Una Biennale dello spettacolo particolarmente attraente e costellata di promesse eccellenti è quella presentata ieri a Roma, nel contenitore dell’Ara Pacis, dal presidente dell’ente veneziano Paolo Baratta. Anche lui, come tutti i direttori dei diversi settori, vedrà scadere il proprio mandato alla fine di questo 2015, anche se non è impossibile, a termini di regolamento, che qualcuno di loro (compreso il presidente) venga riconfermato. Dipenderà soprattutto dagli appetiti che si aggireranno attorno a quelle cariche, e dall’asso pigliatutto che si è rivelato l’inquilino di palazzo Chigi.

Erano stati annunciati pochi giorni fa coloro che saranno insigniti del «leone d’oro alla carriera», e anche su questo fronte il 2015 premia delle vere eccellenze (ce ne erano state anche negli ultimi anni, ma in maniera piuttosto «discontinua»). Christoph Marthaler, Anne Teresa de Keersmaeker e Georges Aperghis, sono dei nomi indiscutibili, ai primi posti del panorama internazionale, e la Biennale ha proprio il compito di sottolinearne il valore e la novità. Saranno presenti anche con le loro opere, o con omaggi a loro dedicati. Altrettanto importante è il rilievo dato alla Biennale Collège, ovvero a quel processo di formazione che permette da qualche anno a giovani attori, danzatori e musicisti di confrontarsi con nomi di peso del loro settore, per afferrarne il «metodo» e possibilmente «rubare» qualcosa della loro esperienza.
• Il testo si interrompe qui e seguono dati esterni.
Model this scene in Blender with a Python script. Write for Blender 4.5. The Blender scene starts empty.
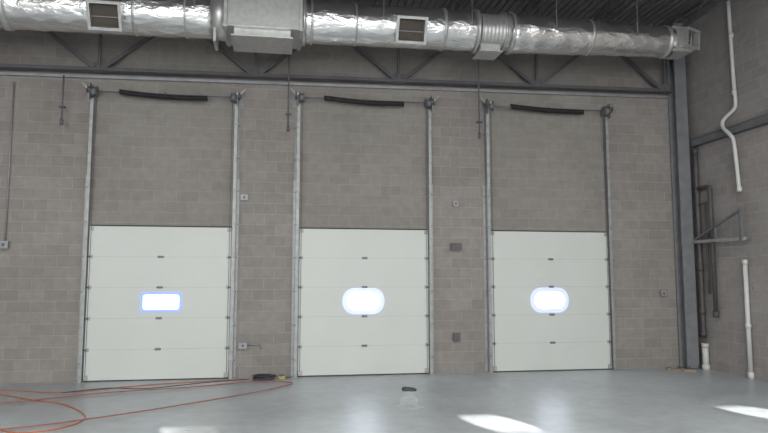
import bpy, bmesh, math, random
from mathutils import Vector, Matrix
random.seed(4)
scene = bpy.context.scene
scene.view_settings.view_transform = 'Standard'
scene.view_settings.look = 'None'
scene.view_settings.exposure = 0.0

# ------------------------------------------------------------------ materials
def new_mat(name):
    m = bpy.data.materials.new(name); m.use_nodes = True
    nt = m.node_tree; b = nt.nodes['Principled BSDF']
    return m, nt, b
def N(nt, t, **kw):
    n = nt.nodes.new(t)
    for k, v in kw.items(): setattr(n, k, v)
    return n
def simple(name, col, rough=0.5, metal=0.0, noise=0.12, nscale=6.0, bump=0.0, bscale=40.0, emis=None, es=0.0):
    m, nt, b = new_mat(name)
    tc = N(nt, 'ShaderNodeTexCoord')
    nz = N(nt, 'ShaderNodeTexNoise'); nz.inputs['Scale'].default_value = nscale; nz.inputs['Detail'].default_value = 4
    nt.links.new(tc.outputs['Object'], nz.inputs['Vector'])
    cr = N(nt, 'ShaderNodeValToRGB')
    cr.color_ramp.elements[0].position = 0.3; cr.color_ramp.elements[1].position = 0.7
    cr.color_ramp.elements[0].color = tuple(c*(1-noise) for c in col)+(1,)
    cr.color_ramp.elements[1].color = tuple(min(1,c*(1+noise)) for c in col)+(1,)
    nt.links.new(nz.outputs['Fac'], cr.inputs['Fac'])
    nt.links.new(cr.outputs['Color'], b.inputs['Base Color'])
    b.inputs['Roughness'].default_value = rough
    b.inputs['Metallic'].default_value = metal
    if bump > 0:
        n2 = N(nt, 'ShaderNodeTexNoise'); n2.inputs['Scale'].default_value = bscale; n2.inputs['Detail'].default_value = 3
        nt.links.new(tc.outputs['Object'], n2.inputs['Vector'])
        bp = N(nt, 'ShaderNodeBump'); bp.inputs['Strength'].default_value = bump; bp.inputs['Distance'].default_value = 0.02
        nt.links.new(n2.outputs['Fac'], bp.inputs['Height']); nt.links.new(bp.outputs['Normal'], b.inputs['Normal'])
    if emis:
        b.inputs['Emission Color'].default_value = emis+(1,); b.inputs['Emission Strength'].default_value = es
    return m

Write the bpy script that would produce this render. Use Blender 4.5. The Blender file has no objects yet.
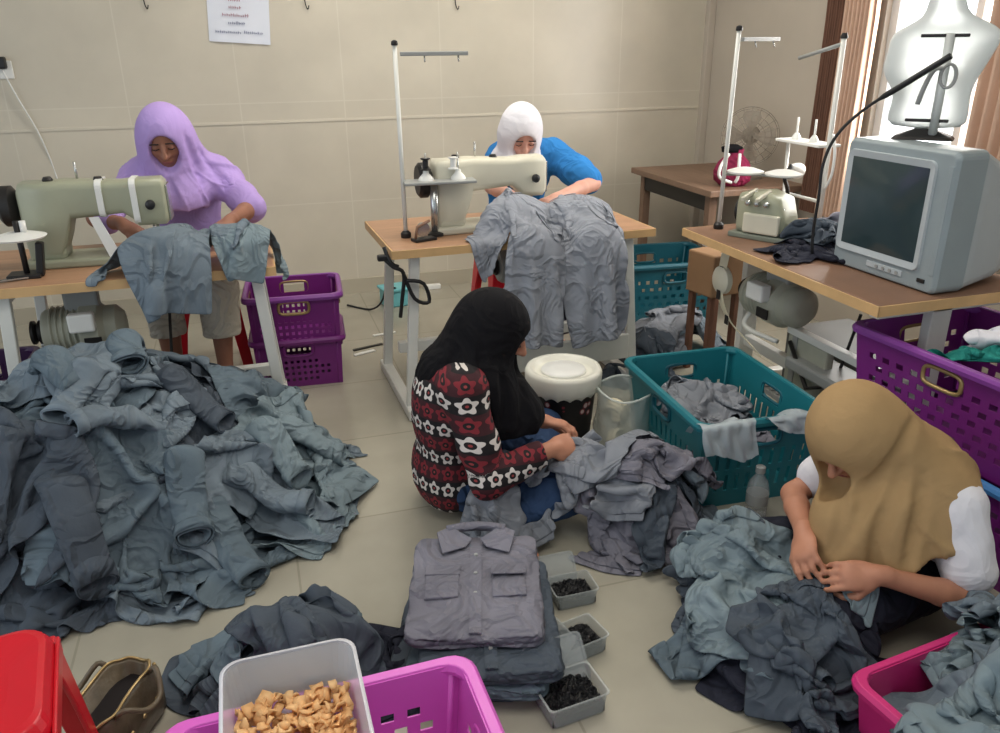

Molti sono quest’anno i risultati di questi confronti, cui sarà possibile assistere.

A cominciare dalla danza, che concentra in quattro giorni (25-28 giugno) questa possibilità, ovvero il lavoro compiuto nelle tre settimane precedenti nei laboratori condotti da artisti famosi o promettenti con danzatori di nuova generazione, in maniera itinerante attraverso i luoghi più famosi di Venezia. Negli stessi giorni si potrà assistere a una piccola summa del lavoro di questi ultimi anni del direttore Virgilio Sieni, ovvero Il vangelo secondo Matteo. Il 27 la «leonessa d’oro» De Keersmaeker si esibirà nella coreografia che qualche anno fa la rivelò, Fase, su musica di Steve Reich.

Per il teatro invece (30 luglio- 9 agosto), sarà proprio il premiato Marthaler a inaugurare quello che sarà finalmente un festival, oltre che laboratorio. L’artista svizzero presenterà nella data di apertura il suo curioso Das Weisse vom Ei/Une île flottante, variazione da pasticceria acida su un classico di Labiche (il suo altrettanto imperdibile King Size sarà al Fabbricone di Prato dal 24 al 26 di aprile). È una buona occasione per accostarsi finalmente a uno dei maggiori artisti europei, autore di un teatro disincantato e perfino crudele, anche se al centro c’è spesso il candore e perfino lo humour di personaggi vittime delle situazioni. La sua abilità nel mescolare la parola e la musica ne fanno insieme un autore popolare quanto avanzato nella rappresentazione del mondo, oggi ai vertici della scena europea.

A fianco a Marthaler ci saranno anche altre presenze nuove alla Biennale, a cominciare dalla Agrupacion Señor Serrano (titolo dello spettacolo A house in Asia) cui è stato attribuito il leone d’argento per l’innovazione, ma che è praticamente sconosciuta da noi, e il teatro politico di Milo Rau: il suo Hate Radio racconta la storia scabrosa della emittente che contribuì pesantemente a scatenare il razzismo, fino al genocidio, contro le popolazioni tutsi in Rwanda nel 1994.

Mentre la brasiliana Christiane Jatahy offre una sua particolare Signorina Giulia strindberghiana. È un ritorno invece quello di Lluis Pasqual con Il cavalier d’Olmedo di Lope de Vega. E ritorni, per quanto prestigiosi, sono quelli che il direttore Alex Rigola ha voluto attorno a sé in questi anni, da Thomas Ostermeier (con una sua fassbinderiana Maria Braun) e Castellucci con le sue Scene d’Amleto, fino a Jan Lauwers. Ma sarà comunque una Biennale ricca, ulteriormente arricchita da molti laboratori per i giovani artisti, e per i diversi workshop tenuti dai registi di maggior smalto. Un pieno agostano deciso a lasciare un buon ricordo nel pubblico.